## TASK BRIEF
Every line below is to be copied exactly, with the pictures left out.

## COLLECTED DATA
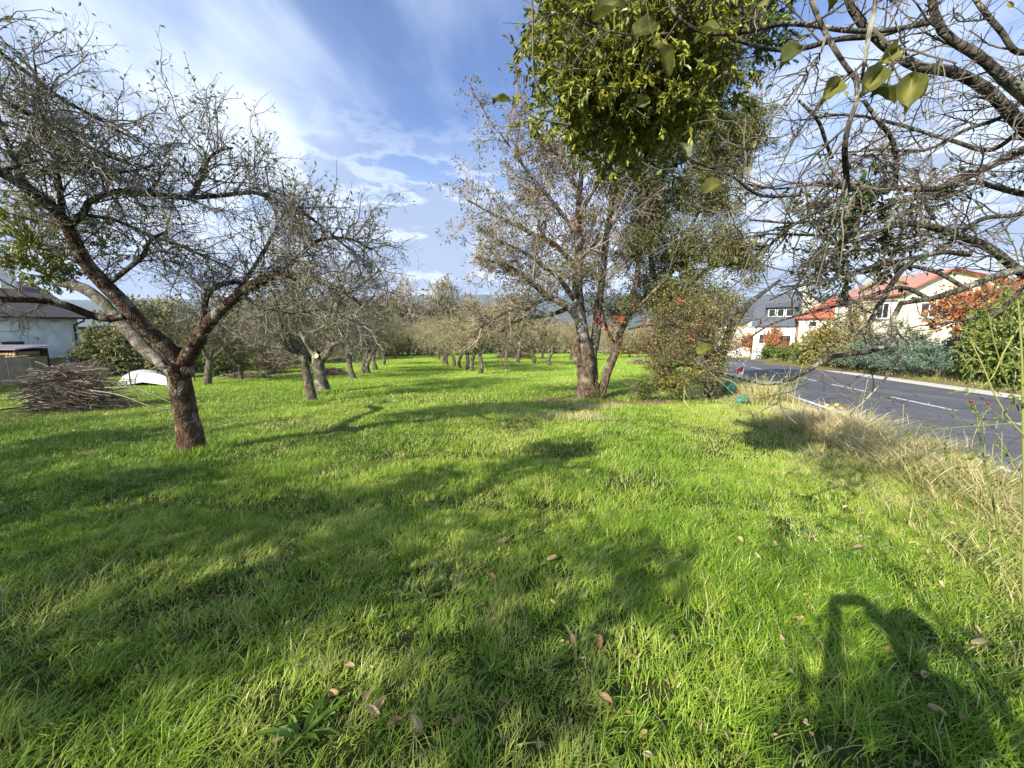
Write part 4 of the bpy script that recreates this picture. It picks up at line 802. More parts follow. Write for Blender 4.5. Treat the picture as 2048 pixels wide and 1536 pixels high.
rows = [ # px, py of the foot, model, scale, label
 (960, 748, 0, 1.0, 'nearest orchard tree of the middle row, forked pale trunk'),
 (944, 742, 1, .95, 'second orchard tree of the middle row from the near end'),
 (935, 738, 2, .95, 'third orchard tree of the middle row from the near end'),
 (920, 736, 0, .95, 'fourth orchard tree of the middle row, thin leaning trunk'),
 (907, 733, 1, .95, 'fifth orchard tree of the middle row from the near end'),
 (894, 729, 2, 1.0, 'sixth orchard tree of the middle row from the near end'),
 (888, 727, 1, 1.0, 'seventh orchard tree of the middle row from the near end'),
 (878, 719, 4, 1.05, 'far orchard tree at the left end of the middle row'),
 (860, 712, 4, 1.15, 'farthest orchard tree behind the left end of the middle row'),
 (707, 758, 3, .95, 'nearest orchard tree of the left row, forked low, right of the sawn thick trunk'),
 (729, 747, 1, .95, 'second orchard tree of the left row, straight trunk'),
 (738, 747, 0, .95, 'third orchard tree of the left row, straight trunk beside the second'),
 (752, 740, 3, 1.0, 'fourth orchard tree of the left row, forked near the ground'),
 (767, 729, 2, 1.0, 'fifth orchard tree of the left row from the near end'),
 (790, 716, 4, 1.1, 'sixth orchard tree of the left row, dense crown'),
 (815, 711, 4, 1.15, 'last orchard tree at the far end of the left row'),
 (1068, 729, 1, .95, 'orchard tree with dark upright trunk right of the dark brush heap'),
 (1100, 731, 0, .9, 'orchard tree with thin pale trunk left of the pear tree'),
 (1085, 716, 2, 1.0, 'far orchard tree between the dark trunk and the thin pale trunk'),
 (1142, 721, 2, .95, 'orchard tree just left of the pear tree trunk'),
 (1012, 720, 4, 1.0, 'orchard tree standing against the dark brush heap'),
 (1035, 726, 3, .9, 'short stout orchard tree in front of the dark brush heap'),
 (1225, 716, 0, 1.0, 'far orchard tree seen between the pear tree and the leaning stem'),
 (1260, 714, 2, 1.0, 'far orchard tree seen right of the leaning stem'),
 (1180, 712, 1, 1.0, 'far orchard tree hidden behind the pear tree trunk'),
 (413, 768, 3, 1.0, 'dark leafy apple tree right of the large rusty trunk'),
 (483, 760, 3, .7, 'small apple tree with whitewashed foot by the bushes'),
]
for (px, py, i, sc, lb) in rows: put(i, G(px, py), lb, sc)
# trees standing outside the frame behind the photographer; their crowns shade the lawn
for (x, y, i, sc, rz) in [(-7.6, -1.8, 3, 1.25, 1), (-4.9, -.6, 4, .9, 5), (-10.2, .6, 4, 1.05, 2), (-3.4, -5.4, 4, 1.2, 3), (-13.2, 4.4, 3, 1.1, 4), (-1.6, -3.2, 3, 1.0, .3)]:
    put(i, (x, y, gz(x, y)), 'orchard tree behind the photographer, outside the picture', sc, rz, 'orchard trees behind the photographer')

for j, (gx_, gy_, h_, R_m) in enumerate([(-4.4, 3.9, 3.0, .6), (-2.2, 3.2, 3.1, .5), (.5, 5.3, 3.1, .5), (-.1, 1.55, 3.3, .36), (-1.0, 4.3, 3.0, .3), (.9, 2.4, 3.4, .3), (-7.5, 6.2, 3.0, .6)]):  # leaf balls added out of view, placed to throw shadow blotches on the lawn
    mistletoe((gx_ - 1.23 * h_, gy_ - 1.32 * h_, h_), 0, 0, R_m, int(2600 * (R_m / .5) ** 2), .07, 'unseen mistletoe ball added behind the photographer to cast blotchy shade on the lawn', seed=900 + j, group='added shade casters behind the photographer', squash=(1, 1, .7))
# ------------------------------------------------------------ bushes and trees round the meadow
def bush(seed, leaf, twig='twig_olive', n=12000, leafL=.10, rad=(1.0, 1.0, .8), zc=.75, ntrunk=4, nsub=60, name='bush', tw=.012, L=.36, up=.2):
    r = np.random.default_rng(seed); t = local_thing(name, (0, 0, -60), 'bush', 'bush'); C = np.array((0, 0, zc))
    br, tws = cloudtwigs(C, rad, nsub, 10, L, r, tw, 4, up, .45, .16, .2, .02)
    a = Acc(); e = nrm(r.normal(size=(ntrunk, 3)) * (1, 1, .2)) * .25 * np.array(rad) + C; s = np.zeros((ntrunk, 3)) + r.normal(size=(ntrunk, 3)) * (.06, .06, 0) - (0, 0, .1)
    tt = np.linspace(0, 1, 8)[None, :, None]; tubes(a, s[:, None] * (1 - tt) + e[:, None] * tt + r.normal(size=(ntrunk, 8, 3)) * .02, np.linspace(.06, .025, 8)[None] * np.ones((ntrunk, 1)), 6, .3)
    a.build('trunk', M['bark_far'], t, True)
    a = Acc(); tubes(a, *br, 4); tubes(a, *tws, 3); a.build('twigs', M[twig], t)
    if n:
        a = Acc(); leaves_on(a, tws, n, leafL, .7, 'diamond', (0, 1), r, None, .2, (.4, 1.2)); a.build('leaves', M[leaf], t)
    return t
BP = {'olive': bush(301, 'olive_bush'), 'yellow': bush(302, 'yellow_bush', n=9500), 'ochre': bush(303, 'ochre_bush', n=9500), 'green': bush(304, 'green_bush', n=13000), 'orange': bush(305, 'orange_bush', n=9500),
      'bare': bush(306, 'olive_bush', 'twig_pink', 900, .1, (1, 1, 1.1), 1.0, 3, 110, tw=.014, L=.5, up=.5), 'fine': bush(307, 'green_bush', n=17000, leafL=.085, nsub=90), 'smoke': bush(309, 'orange_bush', n=8500, rad=(1.3, 1.2, .85), zc=2.4, ntrunk=5, nsub=80, leafL=.11), 'tall': bush(308, 'olive_bush', 'twig_olive', 2200, .1, (.55, .55, 1.5), 1.5, 3, 90, tw=.012, L=.45, up=1.2)}
bused = set()
def plantb(kind, loc, label, w, h, name='bush', cat='bush', group=None, rz=None):
    """w = half width in metres, h = height in metres"""
    p = BP[kind]; hh = {'bare': 2.1, 'tall': 3.0, 'smoke': 3.3}.get(kind, 1.55); ww = .55 if kind == 'tall' else 1.0
    sc = (w / ww, w / ww, h / hh); rz = random.random() * 6.28 if rz is None else rz
    if kind in bused: o = dup(p, loc, rz, sc, label, group)
    else: bused.add(kind); o = p; o.location = [float(q) for q in loc]; o.rotation_euler = (0, 0, rz); o.scale = sc; o['label'] = label
    if group: o['group'] = group
    elif 'group' in o: del o['group']
    o.name = name; o['category'] = cat; return o
def at(px, py, top, kind, wpx, label, name='bush', cat='bush', group=None, dd=None):
    g = G(px, py); d = g[1] if dd is None else dd
    if dd is not None: g = P(px, py, d)
    plantb(kind, g, label, wpx * d / F, (py - top) * d / F, name, cat, group)
gb = 'bushes and trees along the far edge of the meadow'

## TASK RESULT
Write part 4 of the bpy script that recreates this picture. It picks up at line 802. More parts follow. Write for Blender 4.5. Treat the picture as 2048 pixels wide and 1536 pixels high.
rows = [ # px, py of the foot, model, scale, label
 (960, 748, 0, 1.0, 'nearest orchard tree of the middle row, forked pale trunk'),
 (944, 742, 1, .95, 'second orchard tree of the middle row from the near end'),
 (935, 738, 2, .95, 'third orchard tree of the middle row from the near end'),
 (920, 736, 0, .95, 'fourth orchard tree of the middle row, thin leaning trunk'),
 (907, 733, 1, .95, 'fifth orchard tree of the middle row from the near end'),
 (894, 729, 2, 1.0, 'sixth orchard tree of the middle row from the near end'),
 (888, 727, 1, 1.0, 'seventh orchard tree of the middle row from the near end'),
 (878, 719, 4, 1.05, 'far orchard tree at the left end of the middle row'),
 (860, 712, 4, 1.15, 'farthest orchard tree behind the left end of the middle row'),
 (707, 758, 3, .95, 'nearest orchard tree of the left row, forked low, right of the sawn thick trunk'),
 (729, 747, 1, .95, 'second orchard tree of the left row, straight trunk'),
 (738, 747, 0, .95, 'third orchard tree of the left row, straight trunk beside the second'),
 (752, 740, 3, 1.0, 'fourth orchard tree of the left row, forked near the ground'),
 (767, 729, 2, 1.0, 'fifth orchard tree of the left row from the near end'),
 (790, 716, 4, 1.1, 'sixth orchard tree of the left row, dense crown'),
 (815, 711, 4, 1.15, 'last orchard tree at the far end of the left row'),
 (1068, 729, 1, .95, 'orchard tree with dark upright trunk right of the dark brush heap'),
 (1100, 731, 0, .9, 'orchard tree with thin pale trunk left of the pear tree'),
 (1085, 716, 2, 1.0, 'far orchard tree between the dark trunk and the thin pale trunk'),
 (1142, 721, 2, .95, 'orchard tree just left of the pear tree trunk'),
 (1012, 720, 4, 1.0, 'orchard tree standing against the dark brush heap'),
 (1035, 726, 3, .9, 'short stout orchard tree in front of the dark brush heap'),
 (1225, 716, 0, 1.0, 'far orchard tree seen between the pear tree and the leaning stem'),
 (1260, 714, 2, 1.0, 'far orchard tree seen right of the leaning stem'),
 (1180, 712, 1, 1.0, 'far orchard tree hidden behind the pear tree trunk'),
 (413, 768, 3, 1.0, 'dark leafy apple tree right of the large rusty trunk'),
 (483, 760, 3, .7, 'small apple tree with whitewashed foot by the bushes'),
]
for (px, py, i, sc, lb) in rows: put(i, G(px, py), lb, sc)
# trees standing outside the frame behind the photographer; their crowns shade the lawn
for (x, y, i, sc, rz) in [(-7.6, -1.8, 3, 1.25, 1), (-4.9, -.6, 4, .9, 5), (-10.2, .6, 4, 1.05, 2), (-3.4, -5.4, 4, 1.2, 3), (-13.2, 4.4, 3, 1.1, 4), (-1.6, -3.2, 3, 1.0, .3)]:
    put(i, (x, y, gz(x, y)), 'orchard tree behind the photographer, outside the picture', sc, rz, 'orchard trees behind the photographer')

for j, (gx_, gy_, h_, R_m) in enumerate([(-4.4, 3.9, 3.0, .6), (-2.2, 3.2, 3.1, .5), (.5, 5.3, 3.1, .5), (-.1, 1.55, 3.3, .36), (-1.0, 4.3, 3.0, .3), (.9, 2.4, 3.4, .3), (-7.5, 6.2, 3.0, .6)]):  # leaf balls added out of view, placed to throw shadow blotches on the lawn
    mistletoe((gx_ - 1.23 * h_, gy_ - 1.32 * h_, h_), 0, 0, R_m, int(2600 * (R_m / .5) ** 2), .07, 'unseen mistletoe ball added behind the photographer to cast blotchy shade on the lawn', seed=900 + j, group='added shade casters behind the photographer', squash=(1, 1, .7))
# ------------------------------------------------------------ bushes and trees round the meadow
def bush(seed, leaf, twig='twig_olive', n=12000, leafL=.10, rad=(1.0, 1.0, .8), zc=.75, ntrunk=4, nsub=60, name='bush', tw=.012, L=.36, up=.2):
    r = np.random.default_rng(seed); t = local_thing(name, (0, 0, -60), 'bush', 'bush'); C = np.array((0, 0, zc))
    br, tws = cloudtwigs(C, rad, nsub, 10, L, r, tw, 4, up, .45, .16, .2, .02)
    a = Acc(); e = nrm(r.normal(size=(ntrunk, 3)) * (1, 1, .2)) * .25 * np.array(rad) + C; s = np.zeros((ntrunk, 3)) + r.normal(size=(ntrunk, 3)) * (.06, .06, 0) - (0, 0, .1)
    tt = np.linspace(0, 1, 8)[None, :, None]; tubes(a, s[:, None] * (1 - tt) + e[:, None] * tt + r.normal(size=(ntrunk, 8, 3)) * .02, np.linspace(.06, .025, 8)[None] * np.ones((ntrunk, 1)), 6, .3)
    a.build('trunk', M['bark_far'], t, True)
    a = Acc(); tubes(a, *br, 4); tubes(a, *tws, 3); a.build('twigs', M[twig], t)
    if n:
        a = Acc(); leaves_on(a, tws, n, leafL, .7, 'diamond', (0, 1), r, None, .2, (.4, 1.2)); a.build('leaves', M[leaf], t)
    return t
BP = {'olive': bush(301, 'olive_bush'), 'yellow': bush(302, 'yellow_bush', n=9500), 'ochre': bush(303, 'ochre_bush', n=9500), 'green': bush(304, 'green_bush', n=13000), 'orange': bush(305, 'orange_bush', n=9500),
      'bare': bush(306, 'olive_bush', 'twig_pink', 900, .1, (1, 1, 1.1), 1.0, 3, 110, tw=.014, L=.5, up=.5), 'fine': bush(307, 'green_bush', n=17000, leafL=.085, nsub=90), 'smoke': bush(309, 'orange_bush', n=8500, rad=(1.3, 1.2, .85), zc=2.4, ntrunk=5, nsub=80, leafL=.11), 'tall': bush(308, 'olive_bush', 'twig_olive', 2200, .1, (.55, .55, 1.5), 1.5, 3, 90, tw=.012, L=.45, up=1.2)}
bused = set()
def plantb(kind, loc, label, w, h, name='bush', cat='bush', group=None, rz=None):
    """w = half width in metres, h = height in metres"""
    p = BP[kind]; hh = {'bare': 2.1, 'tall': 3.0, 'smoke': 3.3}.get(kind, 1.55); ww = .55 if kind == 'tall' else 1.0
    sc = (w / ww, w / ww, h / hh); rz = random.random() * 6.28 if rz is None else rz
    if kind in bused: o = dup(p, loc, rz, sc, label, group)
    else: bused.add(kind); o = p; o.location = [float(q) for q in loc]; o.rotation_euler = (0, 0, rz); o.scale = sc; o['label'] = label
    if group: o['group'] = group
    elif 'group' in o: del o['group']
    o.name = name; o['category'] = cat; return o
def at(px, py, top, kind, wpx, label, name='bush', cat='bush', group=None, dd=None):
    g = G(px, py); d = g[1] if dd is None else dd
    if dd is not None: g = P(px, py, d)
    plantb(kind, g, label, wpx * d / F, (py - top) * d / F, name, cat, group)
gb = 'bushes and trees along the far edge of the meadow'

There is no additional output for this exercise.